I traveled about 70 miles for this show (I really like this venue anyway). I had seen two earlier versions of KC (Larks/Starless Band and the Discipline Band) - both of which were amazing shows. The musicianship in those bands was incredible. But this band now, this show was stunning to me. I have never seen a band do anything like what this band does. I really hope this wasn't my last KC show - but it it was - it was stellar! Thanks lads!
Written by Duke
!!!INCREDIBLE, STUPENDOUS, OUTSTANDING!!!
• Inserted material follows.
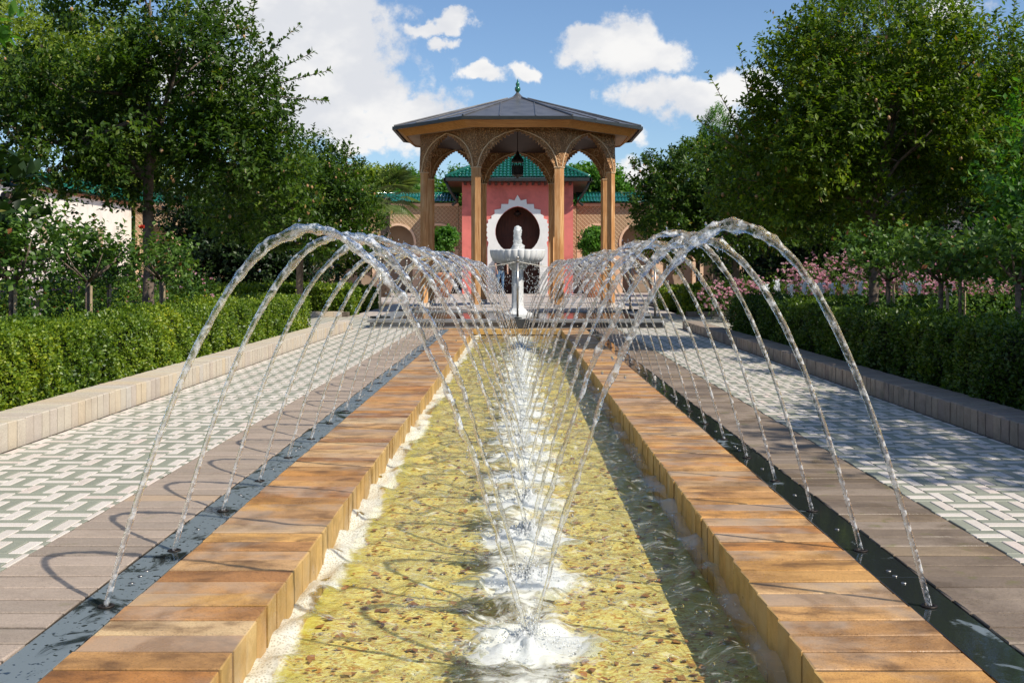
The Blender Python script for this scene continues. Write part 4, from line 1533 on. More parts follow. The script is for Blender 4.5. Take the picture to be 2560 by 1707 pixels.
for a in (E[0], E[1]):
    MB().tube([Vector(a) + Vector((0, 0, .04)), Vector((0, GY + 2.2, 5.31))], .07, 6).build('hip_tile', 'green_glaze', gh, smooth=True)
MB().box(-ox - ev, ox + ev, GY - ev, GY + 4.5 + ev, ez - .13, ez - .10).build('soffit', 'door_wood', gh)
MB().box(-ox - ev - .06, ox + ev + .06, GY - ev - .09, GY - ev - .004, ez - .12, ez - .01).build('gutter', 'gutter_metal', gh)
for s in (-1, 1):
    a, b = sorted((s * (ox + ev + .005), s * (ox + ev + .09)))
    MB().box(a, b, GY - ev - .09, GY + 4.5 + ev, ez - .12, ez - .01).build('gutter', 'gutter_metal', gh)
    MB().tube([(s * (ox + ev), GY - ev + .05, ez - .12), (s * (ox + ev - .08), GY - ev + .1, ez - .34), (s * (ox + .25), GY - .2, ez - .66), (s * (ox + .16), GY - .05, ez - .78), (s * (ox + .34), GY - .05, ez - .92)], .045, 8).build('downpipe', 'gutter_metal', gh, smooth=True)
for k in range(18):
    x = -ox + .12 + k * (2 * ox - .24) / 17
    MB().box(x - .04, x + .04, GY - ev + .06, GY - .002, ez - .23, ez - .135).build('rafter', 'door_wood', gh)

WY = 38.0
BAY = 1.465


def rear_wall(s):
    side = 'left' if s < 0 else 'right'
    w = empty('arcade_wall', (s * 2, WY, 0), label=f'tan lattice plaster arcade wall with green tiles {side} of the pink gatehouse', cat='wall', group='arcade walls beside the gatehouse')
    for k in range(8):
        c = s * (198 * .0145 + k * BAY)
        half = BAY / 2
        r_ = .575
        op = [(r_ - .05, 0), (r_ - .05, 1.60)]
        for i in range(11):
            a = -.32 + (PI / 2 + .32) * i / 10
            x = r_ * math.cos(a) ** (.95 if a > 0 else 1); z = 1.80 + (r_ if a < 0 else .64) * math.sin(a)
            op.append((max(0, x), z))
        lo = [(-half, 0)] + [(-x, z) for x, z in op] + [(x, z) for x, z in op[::-1][1:]] + [(half, 0), (half, 3.14), (-half, 3.14)]
        p = MB().slab(lo, (c, WY, 0), (1, 0, 0), (0, 0, 1), (0, 1, 0), .30).build('wall_bay', 'lattice_plaster', w)
        mo = [(r_ - .05, 1.56)] + op[2:]
        mo = [(-x, z) for x, z in mo] + [(x, z) for x, z in mo[::-1][1:]]
        inner = mo
        outer = []
        for x, z in mo:
            d = Vector((x, 0, z - 1.80))
            d = d.normalized() * (d.length + .085)
            outer.append((d.x, d.z + 1.80))
        ring = inner + outer[::-1]
        MB().slab(ring, (c, WY - .03, 0), (1, 0, 0), (0, 0, 1), (0, 1, 0), .027).build('arch_moulding', 'salmon_moulding', p, loc=(0, 0, 0))
        MB().box(c - half + .002, c - r_ + .045 + .005, WY - .035, WY - .005, 1.50, 1.58).build('impost', 'salmon_moulding', p, loc=(0, 0, 0))
        MB().box(c + r_ - .05, c + half - .002, WY - .035, WY - .005, 1.50, 1.58).build('impost', 'salmon_moulding', p, loc=(0, 0, 0))
        for q in (-1, 1):
            a, b = sorted((c + q * (half - .002), c + q * (r_ - .04)))
            MB().box(a, b, WY - .02, WY - .003, .0, 1.49).build('pier_facing', 'salmon_moulding', p, loc=(0, 0, 0))
    x0, x1 = sorted((s * (198 * .0145 - BAY / 2), s * (198 * .0145 + 7.5 * BAY)))
    MB().box(x0, x1, WY + .9, WY + 1.1, 0, 3.2).build('niche_wall', 'niche_plaster', w)
    MB().box(x0, x1, WY - .06, WY + .36, 3.142, 3.24).build('cornice', 'salmon_moulding', w)
    a = (x0, WY - .22, 3.26); b = (x1, WY - .22, 3.26)
    tiled_roof('roof_tiling', [a, b, (x1, WY + .5, 3.62), (x0, WY + .5, 3.62)], int((x1 - x0) / .115), 2, 'green_glaze', w, .035)
    MB().box(x0, x1, WY - .2, WY + 1.2, 3.245, 3.262).build('roof_deck', 'gutter_metal', w)
    MB().tube([(x0, WY + .5, 3.64), (x1, WY + .5, 3.64)], .05, 6).build('ridge', 'green_glaze', w, smooth=True)
    xa, xb = sorted((s * 1.94, s * 2.12))
    MB().box(xa, xb, WY - .1, WY + .3, 0, 3.14).build('end_pier', 'lattice_plaster', w)
    xa, xb = sorted((s * 1.93, s * 2.62))
    MB().box(xa, xb, WY - .14, WY - .105, 0, 1.08).build('shade_panel', 'shade_panel_dark', w)  # dark panel added for the shadowed foot of the wall


rear_wall(-1)
rear_wall(1)
for s, lb in ((-1, 'long white garden wall with green tiles at the left behind the trees'), (1, 'long white garden wall with green tiles at the right behind the trees')):
    w = empty('garden_wall', (s * 14, 26, 0), label=lb, cat='wall', group='white side walls of the garden')
    a, b = sorted((s * 14.0, s * 14.35))
    MB().box(a, b, 10, 37.98, 0, 3.16).build('wall_face', 'garden_wall_white', w)
    a, b = sorted((s * 13.93, s * 14.42))
    MB().box(*sorted((s * 13.80, s * 14.42)), 10, 37.95, 3.252, 3.275).build('roof_deck', 'gutter_metal', w)
    MB().box(a, b, 10, 37.9, 3.162, 3.25).build('cornice', 'terracotta', w)
    if s < 0:
        cs = [(-13.75, 38, 3.27), (-13.75, 10, 3.27), (-14.35, 10, 3.75), (-14.35, 38, 3.75)]
        cs = [cs[1], cs[0], cs[3], cs[2]]
        tiled_roof('roof_tiling', cs, 180, 4, 'green_glaze', w, .035)
        for k in range(4):
            y = 22.3 + k * 4.2
            win = MB().box(-13.99, -13.96, y, y + .42, 1.6, 2.25).build('window', 'niche_plaster', w)
            MB().box(-13.958, -13.945, y - .06, y + .48, 1.52, 1.598).build('sill', 'white_render', win, loc=(0, 0, 0))
    else:
        cs = [(13.75, 38, 3.27), (13.75, 10, 3.27), (14.35, 10, 3.75), (14.35, 38, 3.75)]
        tiled_roof('roof_tiling', cs, 180, 4, 'green_glaze', w, .035)

# ------------------------------------------------------------------ vegetation


def crown_mesh(name, blobs, shoots, leaf, mat, seed, per=11, slen=.17, shell=.45, gap=.42, gscale=1.5, up=.35, droop=0.0, aspect=.27, extra=None):
    r = np.random.default_rng(seed)
    bl = np.array(blobs, float)
    area = (bl[:, 3] * bl[:, 4] + bl[:, 4] * bl[:, 5] + bl[:, 3] * bl[:, 5])
    area /= area.sum()
    which = r.choice(len(bl), shoots, p=area)
    d = unit(shoots, r)
    rad = shell + (1 - shell) * r.random(shoots) ** .55
    b = bl[which]
    O = b[:, :3] + d * b[:, 3:6] * rad[:, None]
    keep = np.array([mnoise.noise(Vector(p) * gscale + Vector((seed, 0, 0))) > gap - .75 for p in O])
    O, d, b = O[keep], d[keep], b[keep]
    n = len(O)
    lob = np.array([mnoise.noise(Vector(p) * 2.3 + Vector((0, seed, 0))) for p in O])
    O = O + d * (lob[:, None] * .28) * b[:, 3:6]
    sd = d * .7 + unit(n, r) * .55 + np.array([0, 0, up])
    sd /= np.linalg.norm(sd, axis=1, keepdims=True)
    ln = slen * r.uniform(.6, 1.4, n)
    if extra is not None:
        O = np.concatenate([O, np.array([e[0] for e in extra])]); sd = np.concatenate([sd, np.array([Vector(e[1]).normalized()[:] for e in extra])])
        ln = np.concatenate([ln, np.array([e[2] for e in extra])]); n = len(O)
    k = np.tile(np.arange(per), n)
    i = np.repeat(np.arange(n), per)
    f = (k + r.random(len(k)) * .8) / per
    Pb = O[i] + sd[i] * (ln[i] * f)[:, None] + unit(len(i), r) * .006
    rv = unit(len(i), r)
    side = np.cross(sd[i], rv)
    side /= np.linalg.norm(side, axis=1, keepdims=True) + 1e-9
    D = sd[i] * .55 + side * .9 + np.array([0, 0, -droop])
    N = sd[i] * .6 + np.array([0, 0, .9]) + unit(len(i), r) * .45
    L = leaf * r.uniform(.6, 1.25, len(i))
    V, F = leaf_quads(Pb, D, N, L, L * aspect, .28)
    return np_mesh(name, V, F, mat)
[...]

I traveled a little over an hour to come to this show. I made the trip with some good friends who were less familiar with the band, but nevertheless hold KC in high regard. My friends were blown away! I was so happy that they could see what I had been telling them about. I came in with high expectations and I was well satisfied! What an incredible group of musicians. Unbelievably disciplined and creative at the same time. Myself and my friends are all under 30, so we were not able to see earlier iterations of the band, but this ensemble is truly remarkable! At the end of Epitaph, my friend turned to me and said, “That was pretty epic! I felt like someone was telling me an epic story and that was the theme music!” We aren’t positive, but we think that a guy a couple of rows in front of us was actually crying. It was epic indeed! It was my first time seeing KC, in addition to my friends, and I knew that baring an act of God, I was going to be there. The venue was nice, covered, but open air. The show opened strong, continued and progressed all they way through the end powerfully. The drums at the opening of Indiscipline were unbelievable. Really the drums the entire show were out of this world! As Starless played the lights slowly changed to red, so that by the crescendo a deep read covered the entire stage. It was amazing! KC came back out for an encore, 21st Century Schizoid Man, amazing! The show in total went for just shy of 2 hours. The opener, The Zappa Band, gave a great performance as well! I took pains to try and remember the set list, however, as the show went on I got a little confused so this is the best I can remember. If someone remembers better than I, please correct me. For the other reviewer, here you go: Drum intro<Pictures of a City<Epitaph<Red<One More Red Nightmare<Tony Levin bass solo<Larks’ Tongues In Aspic, Pt. 2<Islands< The ConstruKction of Light (maybe, not certain?)<THRAK (maybe, not entirely sure?)<Level Five<In the Court of the Crimson King<Indiscipline<Starless Encore: 21st Century Schizoid Man (with an absolutely divine drum solo from Harrison!!!)
Written by Will FIGHTS
Once in a lifetime event
I was there. I went by myself, the first time in 65 years I've ever done that. I'm certainly glad I did! The musicianship of these extraordinary people is absolutely magical, I will never forget it. I wish I could get a setlist, I don't know the names of all the songs, I listen to ALBUMS not TRACKS... the highlight of the evening was a solo Gavin took that was so unbelievably presented that Pat broke out into applause at it's end. I wish I had the means to jump on a plane and follow you guys around, but I cannot do that. Thank you SO MUCH for coming within an hour of where I live, I am forever grateful.